Three months after Occupy Wall Street started to take hold, in part after a planning meeting in Tompkins Square Park, the N.Y.P.D. began clearing Zuccotti Park of protesters and their property around 1 a.m. this morning. The Times reports that 70 protesters, some of whom had chained themselves together, were arrested for defying orders to leave the park. Gothamist had updates throughout the night, and linked to an Observer report that Councilman Ydanis Rodriguez was arrested (according to the press secretary of Councilman Jumaane Williams, he was bleeding when he was taken away). The Post reported that at least one police officer was injured: “He was seen being taken out of Zuccotti Park on a stretcher, his eyes closed and with several lacerations on his face.”
Mayor Bloomberg explained in a statement that he and the park’s owner, Brookfield Properties, felt the encampment was “coming to pose a health and fire safety hazard to the protestors and to the surrounding community.” His complete statement is reprinted on City Room, which also posted a photo of Zuccotti Park at 7:22 a.m., completely cleared of protesters.
Late last night, news trucks were still parked outside of the First Avenue apartment where an attempted rape occurred Sunday morning. The victim, a 27-year-old fashion firm employee, tells The Post what she did after her attacker put his hands on her in the stairwell of her building: “As soon as I felt that, I spun around kicking and screaming. I had lots of adrenaline, so I was pretty aggressive.”
According to the Lo-Down, officers of the Lower East Side’s Seventh Precinct recently followed a man carrying a nine-milimeter gun into the East Village, where he was arrested on East Fourth Street.
City Room reports that Assembly Speaker Sheldon Silver was sporting “bruises on his face and a set of stitches under one of his eyebrows” after hitting a pothole and being tossed from his bike last week.
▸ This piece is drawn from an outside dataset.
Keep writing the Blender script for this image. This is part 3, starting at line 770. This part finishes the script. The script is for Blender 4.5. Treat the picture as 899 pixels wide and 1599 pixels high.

“The Bowery is losing its soul one building at a time,” writes Bowery Boogie, noting that 140 Bowery, the two-story brick building that houses Lighting Library and Classic Lighting, has lost two distinctive dormers from its roof. Elsewhere on the avenue, EV Grieve notices that 7-Eleven is hiring.
Ephemeral New York pays homage to Stanley’s, a bygone bar on the corner of 12th Street and Avenue B that in 1965 was described in a guide book as “the granddaddy of the East Village ‘in’ bars.”
In a video, NY1 highlights the sisig, “a traditional Filipino dish that uses unusual pig parts,” at Maharlika on First Avenue. “When the dish arrives at your table, it’s sizzling, popping, and cracking,” says Liza de Guia.
An ex-East Villager tells Curbed why he moved from a former S.R.O. on First Street to an apartment three blocks from Central Park: “The tipping point came when I yelled at a junkie shooting up on my stoop. He freaked and I ran. I looked back; he stood in the middle of the street, too high to chase me.”